Monday, Jan. 22, 1973
Do Not Pass Go
In the 37 years since Parker Brothers made Monopoly one of the nation's most popular indoor sports, the once sumptuous streets of Atlantic City, N.J., which gave their names to the Monopoly board, have considerably deteriorated. The famed Boardwalk offers little more than whirling dervish rides, shooting galleries and stomach-eroding refreshment stands. Two of the tackier streets in town are Baltic and Mediterranean Avenues--also the cheapest buys on the Monopoly board. Thus, as part of a $1,000,000 public works improvement program, Atlantic City's public works commissioner, Arthur W. Ponzio, proposed to change the names of the avenues to Fairmont and Melrose to improve the city's traffic patterns and to get away from the old low-rent image.

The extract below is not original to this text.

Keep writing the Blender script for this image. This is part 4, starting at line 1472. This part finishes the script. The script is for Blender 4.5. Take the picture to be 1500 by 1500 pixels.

Suddenly, letters and telegrams poured in from all over the country, beseeching the town fathers to retain the storied names. The officially incorporated United States Monopoly Association, whose members conduct annual matches in white tie and tails, further insisted that Baltic and Mediterranean ought to sport "the appropriate purple street signs"; the association seriously threatened to bring the matter to the attention of the Department of the Interior's board on historic sites and monuments.
At last the city commissioners unanimously defeated the ordinance and announced that the original names would indeed be retained. That, of course, does not help the property value of the streets any, but perhaps a referendum to legalize gambling in the Garden State will make Baltic and Mediterranean worth playing for with real money.